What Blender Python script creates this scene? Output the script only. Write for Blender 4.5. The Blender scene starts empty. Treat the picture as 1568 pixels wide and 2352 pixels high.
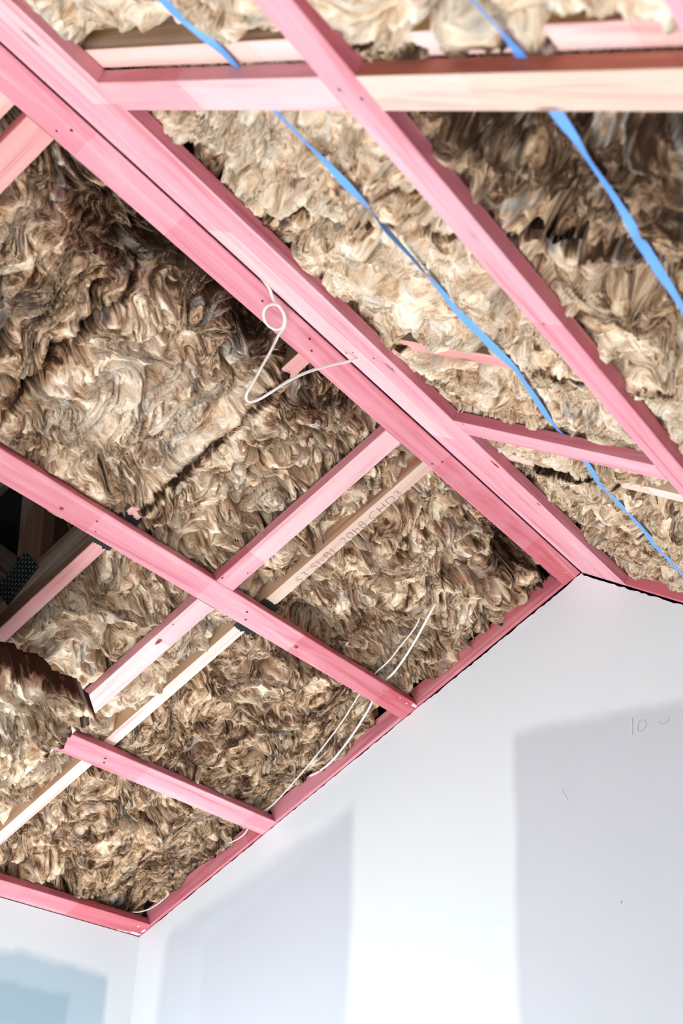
import bpy, math, random
import numpy as np
from mathutils import Matrix, Vector

# ------------------------------------------------------------------ camera, light, exposure
sc = bpy.context.scene
C = sc.collection
ZA = 3.35                                   # height of the ridge over the floor
A, B = 0.50732, 0.53378                     # pitch of the left and of the right slope
cam_d = bpy.data.cameras.new('camera')
cam = bpy.data.objects.new('camera', cam_d); C.objects.link(cam)
cam.location = (-3.26536, -1.41609, ZA - 1.82541)
cam.rotation_euler = (2.0941657, -0.0323108, -0.9702545)
cam_d.sensor_fit = 'VERTICAL'; cam_d.sensor_height = 36.0
cam_d.lens = 2939.64 / 2352 * 36
cam_d.clip_start = 0.05
cam_d.dof.use_dof = True
cam_d.dof.focus_distance = 3.55
cam_d.dof.aperture_fstop = 4.0
sc.camera = cam

w = bpy.data.worlds.new('world'); sc.world = w; w.use_nodes = True
w.node_tree.nodes['Background'].inputs[0].default_value = (0.80, 0.90, 1.0, 1)
w.node_tree.nodes['Background'].inputs[1].default_value = 0.3

def area(name, loc, target, sx, sy, power, col):
    d = bpy.data.lights.new(name, 'AREA'); d.shape = 'RECTANGLE'; d.size = sx; d.size_y = sy
    d.energy = power; d.color = col
    o = bpy.data.objects.new(name, d); C.objects.link(o); o.location = loc
    o.rotation_euler = (Vector(target) - Vector(loc)).to_track_quat('-Z', 'Y').to_euler()
    return o
area('window_daylight_left', (-1.9, 1.60, 1.30), (-1.6, -0.6, 1.10), 2.6, 1.5, 26, (0.90, 0.97, 1.0))
area('fill_light_back', (-4.50, -0.6, 0.95), (0, -0.5, 1.3), 2.6, 1.5, 7, (0.90, 0.97, 1.0))  # soft fill added at the unseen back opening
sun_d = bpy.data.lights.new('sun', 'SUN'); sun_d.energy = 108; sun_d.angle = math.radians(0.6); sun_d.color = (0.94, 0.985, 1.0)
sun = bpy.data.objects.new('sun', sun_d); C.objects.link(sun); sun.location = (-3, 6, 6)
sun.rotation_euler = Vector((0.66, -1.0, -1.12)).to_track_quat('-Z', 'Y').to_euler()
vs = sc.view_settings
vs.view_transform = 'Standard'; vs.look = 'None'; vs.gamma = 1.0; vs.use_curve_mapping = False
vs.exposure = 0.29

# ------------------------------------------------------------------ helpers
def lin(c):
    return tuple(((v / 255) / 12.92 if v / 255 <= 0.04045 else ((v / 255 + 0.055) / 1.055) ** 2.4) for v in c)
AX = {'L': (Vector((1, 0, 0)), Vector((0, math.cos(A), -math.sin(A))), Vector((0, math.sin(A), math.cos(A)))),
      'R': (Vector((1, 0, 0)), Vector((0, -math.cos(B), -math.sin(B))), Vector((0, -math.sin(B), math.cos(B))))}
def P(pl, x, s, d):
    a, b, c = AX[pl]
    return Vector((0, 0, ZA)) + a * x + b * s + c * d
def tag(o, label=None, cat=None, group=None, kind=None):
    for k, v in (('label', label), ('category', cat), ('group', group), ('kind', kind)):
        if v: o[k] = v
    return o
def mesh_obj(name, verts, faces, mat, parent=None, smooth=False):
    me = bpy.data.meshes.new(name)
    me.from_pydata([tuple(v) for v in verts], [], faces); me.update()
    me.materials.append(mat)
    if smooth:
        me.polygons.foreach_set('use_smooth', [True] * len(me.polygons))
    o = bpy.data.objects.new(name, me); C.objects.link(o)
    if parent: o.parent = parent
    return o
def np_mesh(name, V, F, mat, parent=None, smooth=True):
    me = bpy.data.meshes.new(name)
    me.vertices.add(len(V)); me.vertices.foreach_set('co', np.asarray(V, dtype=np.float32).ravel())
    F = np.asarray(F, dtype=np.int32); n, k = F.shape
    me.loops.add(n * k); me.loops.foreach_set('vertex_index', F.ravel())
    me.polygons.add(n); me.polygons.foreach_set('loop_start', np.arange(0, n * k, k, dtype=np.int32))
    me.polygons.foreach_set('loop_total', np.full(n, k, dtype=np.int32))
    me.polygons.foreach_set('use_smooth', np.full(n, smooth, dtype=bool))
    me.update(calc_edges=True); me.validate()
    me.materials.append(mat)
    o = bpy.data.objects.new(name, me); C.objects.link(o)
    if parent: o.parent = parent
    return o
def tube(name, pts, rad, mat, parent=None, sides=8, flat=1.0, closed=False):
    """a swept tube through pts (smoothed), flat < 1 squashes it to a flat twin cable"""
    cu = bpy.data.curves.new(name, 'CURVE'); cu.dimensions = '3D'
    sp = cu.splines.new('NURBS'); sp.points.add(len(pts) - 1)
    for q, pnt in zip(sp.points, pts): q.co = (*pnt, 1)
    sp.use_endpoint_u = True; sp.order_u = 3; sp.resolution_u = 6
    cu.bevel_depth = rad; cu.bevel_resolution = 3; cu.use_fill_caps = True
    tmp = bpy.data.objects.new(name, cu); C.objects.link(tmp)
    me = bpy.data.meshes.new_from_object(tmp.evaluated_get(bpy.context.evaluated_depsgraph_get()))
    bpy.data.objects.remove(tmp); bpy.data.curves.remove(cu)
    me.name = name; me.materials.clear(); me.materials.append(mat)
    me.polygons.foreach_set('use_smooth', [True] * len(me.polygons))
    o = bpy.data.objects.new(name, me); C.objects.link(o)
    if parent: o.parent = parent
    return o

# ------------------------------------------------------------------ node helpers
def new_mat(name, rough=0.8):
    m = bpy.data.materials.new(name); m.use_nodes = True
    nt = m.node_tree; b = nt.nodes['Principled BSDF']; b.inputs['Roughness'].default_value = rough
    return m, nt, b
class N:
    def __init__(s, nt): s.nt = nt
    def node(s, t, **kw):
        n = s.nt.nodes.new(t)
        for k, v in kw.items(): setattr(n, k, v)
        return n
    def put(s, sock, v):
        if isinstance(v, bpy.types.NodeSocket): s.nt.links.new(v, sock)
        else: sock.default_value = v
    def m(s, op, a, b=0.0, c=0.0):
        n = s.node('ShaderNodeMath', operation=op)
        s.put(n.inputs[0], a); s.put(n.inputs[1], b); s.put(n.inputs[2], c)
        return n.outputs[0]
    def mix(s, f, a, b, blend='MIX'):
        n = s.node('ShaderNodeMix', data_type='RGBA', blend_type=blend)
        s.put(n.inputs[0], f); s.put(n.inputs[6], a); s.put(n.inputs[7], b)
        return n.outputs[2]
    def step(s, v, e0, e1):
        n = s.node('ShaderNodeMapRange', interpolation_type='SMOOTHSTEP')
        s.put(n.inputs[0], v); s.put(n.inputs[1], e0); s.put(n.inputs[2], e1)
        return n.outputs[0]
    def noise(s, vec, scale, detail=2.0, rough=0.5, dist=0.0):
        n = s.node('ShaderNodeTexNoise'); s.put(n.inputs['Vector'], vec)
        n.inputs['Scale'].default_value = scale; n.inputs['Detail'].default_value = detail
        n.inputs['Roughness'].default_value = rough; n.inputs['Distortion'].default_value = dist
        return n.outputs[0]
    def comb(s, x, y, z):
        n = s.node('ShaderNodeCombineXYZ')
        for i, v in enumerate((x, y, z)): s.put(n.inputs[i], v)
        return n.outputs[0]
    def sep(s, v):
        n = s.node('ShaderNodeSeparateXYZ'); s.put(n.inputs[0], v); return n.outputs
    def scale(s, v, sx, sy, sz):
        n = s.node('ShaderNodeMapping'); s.put(n.inputs['Vector'], v)
        n.inputs['Scale'].default_value = (sx, sy, sz); return n.outputs[0]
    def bump(s, h, strength, dist, nrm=None):
        n = s.node('ShaderNodeBump'); s.put(n.inputs['Height'], h)
        n.inputs['Strength'].default_value = strength; n.inputs['Distance'].default_value = dist
        if nrm: s.put(n.inputs['Normal'], nrm)
        return n.outputs[0]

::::

(Set problem): The lines from the start of the data through the line that contains "sc.camera = cam" are to be returned exactly, please, with both ends included and every picture left out.

(Result of this task):
What Blender Python script creates this scene? Output the script only. Write for Blender 4.5. The Blender scene starts empty. Treat the picture as 1568 pixels wide and 2352 pixels high.
import bpy, math, random
import numpy as np
from mathutils import Matrix, Vector

# ------------------------------------------------------------------ camera, light, exposure
sc = bpy.context.scene
C = sc.collection
ZA = 3.35                                   # height of the ridge over the floor
A, B = 0.50732, 0.53378                     # pitch of the left and of the right slope
cam_d = bpy.data.cameras.new('camera')
cam = bpy.data.objects.new('camera', cam_d); C.objects.link(cam)
cam.location = (-3.26536, -1.41609, ZA - 1.82541)
cam.rotation_euler = (2.0941657, -0.0323108, -0.9702545)
cam_d.sensor_fit = 'VERTICAL'; cam_d.sensor_height = 36.0
cam_d.lens = 2939.64 / 2352 * 36
cam_d.clip_start = 0.05
cam_d.dof.use_dof = True
cam_d.dof.focus_distance = 3.55
cam_d.dof.aperture_fstop = 4.0
sc.camera = cam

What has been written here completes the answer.